Fuel cell and hydrogen technologies have been widely suggested as the future to wide scale decarbonisation. Aviation, shipping and heavy industry are areas that so far have remained among the most difficult areas of the economy to decarbonise, whilst also being among the most carbon intensive. Hydrogen is perhaps the only power source that could realistically replace fossil fuel technologies in these sectors.

Hydrogen promises to be an extremely versatile tool in the race to decarbonise. It can be used to store energy for an unlimited time, is light enough to be stored on aircraft (unlike electric batteries), can be physically transported like a fossil fuel and is an energy source capable of coupling the various sectors. It also can be used to make synthetic fuels that can replace fossil fuels as a feedstock, for example to make plastics. A further advantage is that it can be used as a commodity that can be traded internationally, in much the same way as fossil fuels are currently.

Carbon Capture and Storage

Carbon capture, utilisation and storage, or CCUS, is an important emissions reduction technology that can be applied across the energy system. CCUS technologies involve the capture of carbon dioxide (CO2) from fuel combustion or industrial processes, the transport of this CO2 via ship or pipeline, and either its use as a resource to create valuable products or services or its permanent storage deep underground in geological formations. CCUS technologies also provide the foundation for carbon removal or “negative emissions” when the CO2 comes from bio-based processes or directly from the atmosphere.

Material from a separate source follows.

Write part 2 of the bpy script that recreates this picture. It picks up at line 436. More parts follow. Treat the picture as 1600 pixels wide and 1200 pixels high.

The world is on course to sail past the recognized “safe” level of 2 degrees Celsius of warming to as much as 3 degrees Celsius, according to the latest Wood Mackenzie Energy Transition Outlook. The Paris Agreement aims to limit warming to “well below 2 degrees Celsius” and ideally to limit it 1.5 degrees. It is thus not enough to decarbonise energy and transport systems, and CCUS must play a crucial role in avoiding potentially devastating levels of anthropogenic warming.